▸ **Task brief**: Below are records to be output exactly, every one of them.

# # # # # # #

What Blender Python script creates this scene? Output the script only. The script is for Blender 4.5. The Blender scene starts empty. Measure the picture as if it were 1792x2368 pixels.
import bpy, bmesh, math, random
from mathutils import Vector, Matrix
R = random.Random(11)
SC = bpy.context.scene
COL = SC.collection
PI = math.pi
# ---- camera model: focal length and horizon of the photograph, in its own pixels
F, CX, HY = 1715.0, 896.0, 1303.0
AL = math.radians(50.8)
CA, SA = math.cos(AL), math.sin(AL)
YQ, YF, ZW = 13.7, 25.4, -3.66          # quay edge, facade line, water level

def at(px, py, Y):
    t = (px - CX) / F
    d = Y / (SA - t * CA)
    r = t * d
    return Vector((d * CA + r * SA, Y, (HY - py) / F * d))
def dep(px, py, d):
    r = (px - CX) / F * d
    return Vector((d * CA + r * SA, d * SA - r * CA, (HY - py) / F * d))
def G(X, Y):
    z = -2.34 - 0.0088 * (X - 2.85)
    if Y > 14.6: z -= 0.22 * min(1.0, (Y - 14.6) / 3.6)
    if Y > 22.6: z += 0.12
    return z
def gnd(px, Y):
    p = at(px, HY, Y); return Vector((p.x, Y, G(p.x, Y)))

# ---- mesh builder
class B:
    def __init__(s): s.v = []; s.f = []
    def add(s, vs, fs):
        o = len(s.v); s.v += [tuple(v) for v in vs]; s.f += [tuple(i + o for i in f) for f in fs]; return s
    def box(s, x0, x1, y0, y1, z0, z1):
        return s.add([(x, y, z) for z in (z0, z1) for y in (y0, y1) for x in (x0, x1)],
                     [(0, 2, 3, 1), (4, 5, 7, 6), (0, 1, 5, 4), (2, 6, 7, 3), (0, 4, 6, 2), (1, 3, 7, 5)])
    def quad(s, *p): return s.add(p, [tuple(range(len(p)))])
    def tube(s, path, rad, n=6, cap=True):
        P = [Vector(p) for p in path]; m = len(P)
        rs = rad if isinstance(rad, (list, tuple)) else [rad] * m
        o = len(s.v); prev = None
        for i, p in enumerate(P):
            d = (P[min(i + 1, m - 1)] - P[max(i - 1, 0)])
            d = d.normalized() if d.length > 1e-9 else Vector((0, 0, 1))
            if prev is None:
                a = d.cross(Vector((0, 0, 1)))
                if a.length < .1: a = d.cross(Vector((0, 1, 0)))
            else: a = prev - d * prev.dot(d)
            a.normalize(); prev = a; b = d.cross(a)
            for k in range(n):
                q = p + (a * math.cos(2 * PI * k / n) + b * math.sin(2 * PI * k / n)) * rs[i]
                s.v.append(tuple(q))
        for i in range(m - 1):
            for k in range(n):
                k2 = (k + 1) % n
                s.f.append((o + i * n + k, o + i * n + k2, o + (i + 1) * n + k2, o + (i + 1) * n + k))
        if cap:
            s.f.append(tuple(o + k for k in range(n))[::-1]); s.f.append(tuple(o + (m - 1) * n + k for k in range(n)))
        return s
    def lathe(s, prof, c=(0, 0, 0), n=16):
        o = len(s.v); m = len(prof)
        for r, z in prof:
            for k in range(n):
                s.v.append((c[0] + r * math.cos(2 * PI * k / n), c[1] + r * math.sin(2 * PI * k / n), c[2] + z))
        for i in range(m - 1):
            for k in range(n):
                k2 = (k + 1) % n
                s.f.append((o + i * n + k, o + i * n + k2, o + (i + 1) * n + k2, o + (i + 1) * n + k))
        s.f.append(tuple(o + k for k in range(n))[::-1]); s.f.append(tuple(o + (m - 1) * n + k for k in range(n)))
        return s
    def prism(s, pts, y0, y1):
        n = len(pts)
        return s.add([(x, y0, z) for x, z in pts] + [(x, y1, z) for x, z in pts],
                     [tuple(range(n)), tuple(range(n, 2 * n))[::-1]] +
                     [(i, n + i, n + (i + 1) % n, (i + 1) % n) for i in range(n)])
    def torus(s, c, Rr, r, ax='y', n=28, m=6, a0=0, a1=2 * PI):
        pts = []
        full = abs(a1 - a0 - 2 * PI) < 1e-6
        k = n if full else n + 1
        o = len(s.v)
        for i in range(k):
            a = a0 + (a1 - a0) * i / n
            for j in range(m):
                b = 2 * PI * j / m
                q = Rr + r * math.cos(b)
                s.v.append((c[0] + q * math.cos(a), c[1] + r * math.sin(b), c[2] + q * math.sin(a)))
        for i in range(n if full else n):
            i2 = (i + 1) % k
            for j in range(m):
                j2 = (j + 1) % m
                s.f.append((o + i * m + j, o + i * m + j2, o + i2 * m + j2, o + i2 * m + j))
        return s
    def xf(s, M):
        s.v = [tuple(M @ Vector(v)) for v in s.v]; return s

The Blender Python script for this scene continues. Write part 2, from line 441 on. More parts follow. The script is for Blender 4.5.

# # # # # # #

▸ **Answer to this problem**:
What Blender Python script creates this scene? Output the script only. The script is for Blender 4.5. The Blender scene starts empty. Measure the picture as if it were 1792x2368 pixels.
import bpy, bmesh, math, random
from mathutils import Vector, Matrix
R = random.Random(11)
SC = bpy.context.scene
COL = SC.collection
PI = math.pi
# ---- camera model: focal length and horizon of the photograph, in its own pixels
F, CX, HY = 1715.0, 896.0, 1303.0
AL = math.radians(50.8)
CA, SA = math.cos(AL), math.sin(AL)
YQ, YF, ZW = 13.7, 25.4, -3.66          # quay edge, facade line, water level

def at(px, py, Y):
    t = (px - CX) / F
    d = Y / (SA - t * CA)
    r = t * d
    return Vector((d * CA + r * SA, Y, (HY - py) / F * d))
def dep(px, py, d):
    r = (px - CX) / F * d
    return Vector((d * CA + r * SA, d * SA - r * CA, (HY - py) / F * d))
def G(X, Y):
    z = -2.34 - 0.0088 * (X - 2.85)
    if Y > 14.6: z -= 0.22 * min(1.0, (Y - 14.6) / 3.6)
    if Y > 22.6: z += 0.12
    return z
def gnd(px, Y):
    p = at(px, HY, Y); return Vector((p.x, Y, G(p.x, Y)))

# ---- mesh builder
class B:
    def __init__(s): s.v = []; s.f = []
    def add(s, vs, fs):
        o = len(s.v); s.v += [tuple(v) for v in vs]; s.f += [tuple(i + o for i in f) for f in fs]; return s
    def box(s, x0, x1, y0, y1, z0, z1):
        return s.add([(x, y, z) for z in (z0, z1) for y in (y0, y1) for x in (x0, x1)],
                     [(0, 2, 3, 1), (4, 5, 7, 6), (0, 1, 5, 4), (2, 6, 7, 3), (0, 4, 6, 2), (1, 3, 7, 5)])
    def quad(s, *p): return s.add(p, [tuple(range(len(p)))])
    def tube(s, path, rad, n=6, cap=True):
        P = [Vector(p) for p in path]; m = len(P)
        rs = rad if isinstance(rad, (list, tuple)) else [rad] * m
        o = len(s.v); prev = None
        for i, p in enumerate(P):
            d = (P[min(i + 1, m - 1)] - P[max(i - 1, 0)])
            d = d.normalized() if d.length > 1e-9 else Vector((0, 0, 1))
            if prev is None:
                a = d.cross(Vector((0, 0, 1)))
                if a.length < .1: a = d.cross(Vector((0, 1, 0)))
            else: a = prev - d * prev.dot(d)
            a.normalize(); prev = a; b = d.cross(a)
            for k in range(n):
                q = p + (a * math.cos(2 * PI * k / n) + b * math.sin(2 * PI * k / n)) * rs[i]
                s.v.append(tuple(q))
        for i in range(m - 1):
            for k in range(n):
                k2 = (k + 1) % n
                s.f.append((o + i * n + k, o + i * n + k2, o + (i + 1) * n + k2, o + (i + 1) * n + k))
        if cap:
            s.f.append(tuple(o + k for k in range(n))[::-1]); s.f.append(tuple(o + (m - 1) * n + k for k in range(n)))
        return s
    def lathe(s, prof, c=(0, 0, 0), n=16):
        o = len(s.v); m = len(prof)
        for r, z in prof:
            for k in range(n):
                s.v.append((c[0] + r * math.cos(2 * PI * k / n), c[1] + r * math.sin(2 * PI * k / n), c[2] + z))
        for i in range(m - 1):
            for k in range(n):
                k2 = (k + 1) % n
                s.f.append((o + i * n + k, o + i * n + k2, o + (i + 1) * n + k2, o + (i + 1) * n + k))
        s.f.append(tuple(o + k for k in range(n))[::-1]); s.f.append(tuple(o + (m - 1) * n + k for k in range(n)))
        return s
    def prism(s, pts, y0, y1):
        n = len(pts)
        return s.add([(x, y0, z) for x, z in pts] + [(x, y1, z) for x, z in pts],
                     [tuple(range(n)), tuple(range(n, 2 * n))[::-1]] +
                     [(i, n + i, n + (i + 1) % n, (i + 1) % n) for i in range(n)])
    def torus(s, c, Rr, r, ax='y', n=28, m=6, a0=0, a1=2 * PI):
        pts = []
        full = abs(a1 - a0 - 2 * PI) < 1e-6
        k = n if full else n + 1
        o = len(s.v)
        for i in range(k):
            a = a0 + (a1 - a0) * i / n
            for j in range(m):
                b = 2 * PI * j / m
                q = Rr + r * math.cos(b)
                s.v.append((c[0] + q * math.cos(a), c[1] + r * math.sin(b), c[2] + q * math.sin(a)))
        for i in range(n if full else n):
            i2 = (i + 1) % k
            for j in range(m):
                j2 = (j + 1) % m
                s.f.append((o + i * m + j, o + i * m + j2, o + i2 * m + j2, o + i2 * m + j))
        return s
    def xf(s, M):
        s.v = [tuple(M @ Vector(v)) for v in s.v]; return s

The Blender Python script for this scene continues. Write part 2, from line 441 on. More parts follow. The script is for Blender 4.5.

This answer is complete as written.